*Problem statement:* Extract every line of the material below and reproduce it faithfully.

*Dataset excerpt:*
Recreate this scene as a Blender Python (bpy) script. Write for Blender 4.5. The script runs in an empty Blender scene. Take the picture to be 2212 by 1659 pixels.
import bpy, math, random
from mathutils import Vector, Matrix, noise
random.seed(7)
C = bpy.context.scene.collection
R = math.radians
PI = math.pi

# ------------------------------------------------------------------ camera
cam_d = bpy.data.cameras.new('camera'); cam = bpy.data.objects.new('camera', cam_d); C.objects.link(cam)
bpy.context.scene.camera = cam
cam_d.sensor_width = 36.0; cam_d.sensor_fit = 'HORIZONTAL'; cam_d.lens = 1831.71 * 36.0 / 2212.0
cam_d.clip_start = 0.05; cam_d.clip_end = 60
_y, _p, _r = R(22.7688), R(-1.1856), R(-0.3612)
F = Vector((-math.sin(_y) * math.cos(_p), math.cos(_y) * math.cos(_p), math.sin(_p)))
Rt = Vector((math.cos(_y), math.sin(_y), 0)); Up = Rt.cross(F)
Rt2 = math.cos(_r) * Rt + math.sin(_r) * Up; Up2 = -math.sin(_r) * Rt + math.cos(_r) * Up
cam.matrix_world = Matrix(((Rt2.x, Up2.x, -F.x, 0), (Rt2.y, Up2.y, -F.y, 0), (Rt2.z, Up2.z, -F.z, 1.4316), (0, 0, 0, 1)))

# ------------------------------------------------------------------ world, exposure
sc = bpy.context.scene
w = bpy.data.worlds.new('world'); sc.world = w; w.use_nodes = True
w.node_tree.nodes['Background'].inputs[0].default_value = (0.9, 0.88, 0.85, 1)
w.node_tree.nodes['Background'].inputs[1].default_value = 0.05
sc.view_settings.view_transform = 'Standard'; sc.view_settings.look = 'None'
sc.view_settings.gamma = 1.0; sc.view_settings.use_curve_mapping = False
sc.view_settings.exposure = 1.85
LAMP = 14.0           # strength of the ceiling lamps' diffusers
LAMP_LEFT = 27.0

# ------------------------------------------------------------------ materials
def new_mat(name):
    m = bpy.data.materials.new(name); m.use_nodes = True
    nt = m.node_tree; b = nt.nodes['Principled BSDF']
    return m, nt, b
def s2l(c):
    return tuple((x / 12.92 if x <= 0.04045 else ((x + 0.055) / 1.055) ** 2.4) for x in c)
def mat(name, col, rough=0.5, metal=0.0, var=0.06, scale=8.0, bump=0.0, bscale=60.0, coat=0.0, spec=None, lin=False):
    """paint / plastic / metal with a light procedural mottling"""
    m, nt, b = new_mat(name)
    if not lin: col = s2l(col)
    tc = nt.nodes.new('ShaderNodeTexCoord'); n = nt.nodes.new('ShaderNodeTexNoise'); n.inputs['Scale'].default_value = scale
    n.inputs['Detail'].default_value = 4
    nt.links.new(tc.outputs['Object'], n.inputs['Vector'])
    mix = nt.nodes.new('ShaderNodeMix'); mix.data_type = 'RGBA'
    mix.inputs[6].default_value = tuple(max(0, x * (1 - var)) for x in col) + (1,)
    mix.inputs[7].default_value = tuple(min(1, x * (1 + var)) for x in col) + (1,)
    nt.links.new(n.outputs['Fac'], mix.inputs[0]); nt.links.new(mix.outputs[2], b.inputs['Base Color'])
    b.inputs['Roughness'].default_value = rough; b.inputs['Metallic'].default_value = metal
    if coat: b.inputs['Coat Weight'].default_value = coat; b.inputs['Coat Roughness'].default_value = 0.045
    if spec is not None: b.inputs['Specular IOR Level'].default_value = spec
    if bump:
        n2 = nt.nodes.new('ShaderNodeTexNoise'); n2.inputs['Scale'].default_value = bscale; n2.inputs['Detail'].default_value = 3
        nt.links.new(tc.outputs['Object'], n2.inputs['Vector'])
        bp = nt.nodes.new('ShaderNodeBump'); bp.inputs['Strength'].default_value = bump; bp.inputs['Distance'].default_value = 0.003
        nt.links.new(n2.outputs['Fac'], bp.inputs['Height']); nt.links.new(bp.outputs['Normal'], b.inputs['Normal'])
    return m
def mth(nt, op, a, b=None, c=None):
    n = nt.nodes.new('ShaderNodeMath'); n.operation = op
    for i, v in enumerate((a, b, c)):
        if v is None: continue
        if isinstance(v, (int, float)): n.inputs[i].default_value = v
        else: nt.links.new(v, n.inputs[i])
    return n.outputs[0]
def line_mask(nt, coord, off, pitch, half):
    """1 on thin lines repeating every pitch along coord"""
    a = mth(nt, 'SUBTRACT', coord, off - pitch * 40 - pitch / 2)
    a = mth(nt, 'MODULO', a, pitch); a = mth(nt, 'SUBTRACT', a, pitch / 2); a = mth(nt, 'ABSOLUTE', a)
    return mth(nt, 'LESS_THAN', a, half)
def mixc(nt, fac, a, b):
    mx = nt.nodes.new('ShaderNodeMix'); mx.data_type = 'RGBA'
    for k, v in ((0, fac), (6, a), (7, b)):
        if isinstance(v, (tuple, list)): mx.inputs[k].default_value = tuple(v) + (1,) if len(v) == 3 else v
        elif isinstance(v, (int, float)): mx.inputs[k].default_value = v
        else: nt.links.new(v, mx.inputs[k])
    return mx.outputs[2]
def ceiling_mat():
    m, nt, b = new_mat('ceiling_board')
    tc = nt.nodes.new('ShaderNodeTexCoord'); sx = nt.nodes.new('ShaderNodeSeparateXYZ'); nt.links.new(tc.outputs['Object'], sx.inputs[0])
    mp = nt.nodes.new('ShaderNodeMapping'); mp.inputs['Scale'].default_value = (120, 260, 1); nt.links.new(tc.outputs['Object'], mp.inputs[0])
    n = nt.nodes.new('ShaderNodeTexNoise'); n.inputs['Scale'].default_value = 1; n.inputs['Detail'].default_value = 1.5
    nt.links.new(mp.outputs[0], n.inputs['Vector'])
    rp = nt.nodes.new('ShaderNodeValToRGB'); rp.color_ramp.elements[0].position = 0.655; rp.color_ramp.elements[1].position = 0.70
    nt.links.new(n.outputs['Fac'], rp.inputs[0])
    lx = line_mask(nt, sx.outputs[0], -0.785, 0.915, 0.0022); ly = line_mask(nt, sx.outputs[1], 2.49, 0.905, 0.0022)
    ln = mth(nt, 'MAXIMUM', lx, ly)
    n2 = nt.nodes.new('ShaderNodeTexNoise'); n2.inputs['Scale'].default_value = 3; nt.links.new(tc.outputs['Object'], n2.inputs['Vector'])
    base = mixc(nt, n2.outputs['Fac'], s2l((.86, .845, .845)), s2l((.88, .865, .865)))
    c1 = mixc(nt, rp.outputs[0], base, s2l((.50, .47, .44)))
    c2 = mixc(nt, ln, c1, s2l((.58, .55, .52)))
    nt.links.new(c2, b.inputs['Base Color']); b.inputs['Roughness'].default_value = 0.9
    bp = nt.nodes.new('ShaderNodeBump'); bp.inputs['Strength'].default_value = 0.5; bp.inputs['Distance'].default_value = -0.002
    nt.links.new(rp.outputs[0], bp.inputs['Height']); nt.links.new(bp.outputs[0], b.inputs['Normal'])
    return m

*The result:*
Recreate this scene as a Blender Python (bpy) script. Write for Blender 4.5. The script runs in an empty Blender scene. Take the picture to be 2212 by 1659 pixels.
import bpy, math, random
from mathutils import Vector, Matrix, noise
random.seed(7)
C = bpy.context.scene.collection
R = math.radians
PI = math.pi

# ------------------------------------------------------------------ camera
cam_d = bpy.data.cameras.new('camera'); cam = bpy.data.objects.new('camera', cam_d); C.objects.link(cam)
bpy.context.scene.camera = cam
cam_d.sensor_width = 36.0; cam_d.sensor_fit = 'HORIZONTAL'; cam_d.lens = 1831.71 * 36.0 / 2212.0
cam_d.clip_start = 0.05; cam_d.clip_end = 60
_y, _p, _r = R(22.7688), R(-1.1856), R(-0.3612)
F = Vector((-math.sin(_y) * math.cos(_p), math.cos(_y) * math.cos(_p), math.sin(_p)))
Rt = Vector((math.cos(_y), math.sin(_y), 0)); Up = Rt.cross(F)
Rt2 = math.cos(_r) * Rt + math.sin(_r) * Up; Up2 = -math.sin(_r) * Rt + math.cos(_r) * Up
cam.matrix_world = Matrix(((Rt2.x, Up2.x, -F.x, 0), (Rt2.y, Up2.y, -F.y, 0), (Rt2.z, Up2.z, -F.z, 1.4316), (0, 0, 0, 1)))

# ------------------------------------------------------------------ world, exposure
sc = bpy.context.scene
w = bpy.data.worlds.new('world'); sc.world = w; w.use_nodes = True
w.node_tree.nodes['Background'].inputs[0].default_value = (0.9, 0.88, 0.85, 1)
w.node_tree.nodes['Background'].inputs[1].default_value = 0.05
sc.view_settings.view_transform = 'Standard'; sc.view_settings.look = 'None'
sc.view_settings.gamma = 1.0; sc.view_settings.use_curve_mapping = False
sc.view_settings.exposure = 1.85
LAMP = 14.0           # strength of the ceiling lamps' diffusers
LAMP_LEFT = 27.0

# ------------------------------------------------------------------ materials
def new_mat(name):
    m = bpy.data.materials.new(name); m.use_nodes = True
    nt = m.node_tree; b = nt.nodes['Principled BSDF']
    return m, nt, b
def s2l(c):
    return tuple((x / 12.92 if x <= 0.04045 else ((x + 0.055) / 1.055) ** 2.4) for x in c)
def mat(name, col, rough=0.5, metal=0.0, var=0.06, scale=8.0, bump=0.0, bscale=60.0, coat=0.0, spec=None, lin=False):
    """paint / plastic / metal with a light procedural mottling"""
    m, nt, b = new_mat(name)
    if not lin: col = s2l(col)
    tc = nt.nodes.new('ShaderNodeTexCoord'); n = nt.nodes.new('ShaderNodeTexNoise'); n.inputs['Scale'].default_value = scale
    n.inputs['Detail'].default_value = 4
    nt.links.new(tc.outputs['Object'], n.inputs['Vector'])
    mix = nt.nodes.new('ShaderNodeMix'); mix.data_type = 'RGBA'
    mix.inputs[6].default_value = tuple(max(0, x * (1 - var)) for x in col) + (1,)
    mix.inputs[7].default_value = tuple(min(1, x * (1 + var)) for x in col) + (1,)
    nt.links.new(n.outputs['Fac'], mix.inputs[0]); nt.links.new(mix.outputs[2], b.inputs['Base Color'])
    b.inputs['Roughness'].default_value = rough; b.inputs['Metallic'].default_value = metal
    if coat: b.inputs['Coat Weight'].default_value = coat; b.inputs['Coat Roughness'].default_value = 0.045
    if spec is not None: b.inputs['Specular IOR Level'].default_value = spec
    if bump:
        n2 = nt.nodes.new('ShaderNodeTexNoise'); n2.inputs['Scale'].default_value = bscale; n2.inputs['Detail'].default_value = 3
        nt.links.new(tc.outputs['Object'], n2.inputs['Vector'])
        bp = nt.nodes.new('ShaderNodeBump'); bp.inputs['Strength'].default_value = bump; bp.inputs['Distance'].default_value = 0.003
        nt.links.new(n2.outputs['Fac'], bp.inputs['Height']); nt.links.new(bp.outputs['Normal'], b.inputs['Normal'])
    return m
def mth(nt, op, a, b=None, c=None):
    n = nt.nodes.new('ShaderNodeMath'); n.operation = op
    for i, v in enumerate((a, b, c)):
        if v is None: continue
        if isinstance(v, (int, float)): n.inputs[i].default_value = v
        else: nt.links.new(v, n.inputs[i])
    return n.outputs[0]
def line_mask(nt, coord, off, pitch, half):
    """1 on thin lines repeating every pitch along coord"""
    a = mth(nt, 'SUBTRACT', coord, off - pitch * 40 - pitch / 2)
    a = mth(nt, 'MODULO', a, pitch); a = mth(nt, 'SUBTRACT', a, pitch / 2); a = mth(nt, 'ABSOLUTE', a)
    return mth(nt, 'LESS_THAN', a, half)
def mixc(nt, fac, a, b):
    mx = nt.nodes.new('ShaderNodeMix'); mx.data_type = 'RGBA'
    for k, v in ((0, fac), (6, a), (7, b)):
        if isinstance(v, (tuple, list)): mx.inputs[k].default_value = tuple(v) + (1,) if len(v) == 3 else v
        elif isinstance(v, (int, float)): mx.inputs[k].default_value = v
        else: nt.links.new(v, mx.inputs[k])
    return mx.outputs[2]
def ceiling_mat():
    m, nt, b = new_mat('ceiling_board')
    tc = nt.nodes.new('ShaderNodeTexCoord'); sx = nt.nodes.new('ShaderNodeSeparateXYZ'); nt.links.new(tc.outputs['Object'], sx.inputs[0])
    mp = nt.nodes.new('ShaderNodeMapping'); mp.inputs['Scale'].default_value = (120, 260, 1); nt.links.new(tc.outputs['Object'], mp.inputs[0])
    n = nt.nodes.new('ShaderNodeTexNoise'); n.inputs['Scale'].default_value = 1; n.inputs['Detail'].default_value = 1.5
    nt.links.new(mp.outputs[0], n.inputs['Vector'])
    rp = nt.nodes.new('ShaderNodeValToRGB'); rp.color_ramp.elements[0].position = 0.655; rp.color_ramp.elements[1].position = 0.70
    nt.links.new(n.outputs['Fac'], rp.inputs[0])
    lx = line_mask(nt, sx.outputs[0], -0.785, 0.915, 0.0022); ly = line_mask(nt, sx.outputs[1], 2.49, 0.905, 0.0022)
    ln = mth(nt, 'MAXIMUM', lx, ly)
    n2 = nt.nodes.new('ShaderNodeTexNoise'); n2.inputs['Scale'].default_value = 3; nt.links.new(tc.outputs['Object'], n2.inputs['Vector'])
    base = mixc(nt, n2.outputs['Fac'], s2l((.86, .845, .845)), s2l((.88, .865, .865)))
    c1 = mixc(nt, rp.outputs[0], base, s2l((.50, .47, .44)))
    c2 = mixc(nt, ln, c1, s2l((.58, .55, .52)))
    nt.links.new(c2, b.inputs['Base Color']); b.inputs['Roughness'].default_value = 0.9
    bp = nt.nodes.new('ShaderNodeBump'); bp.inputs['Strength'].default_value = 0.5; bp.inputs['Distance'].default_value = -0.002
    nt.links.new(rp.outputs[0], bp.inputs['Height']); nt.links.new(bp.outputs[0], b.inputs['Normal'])
    return m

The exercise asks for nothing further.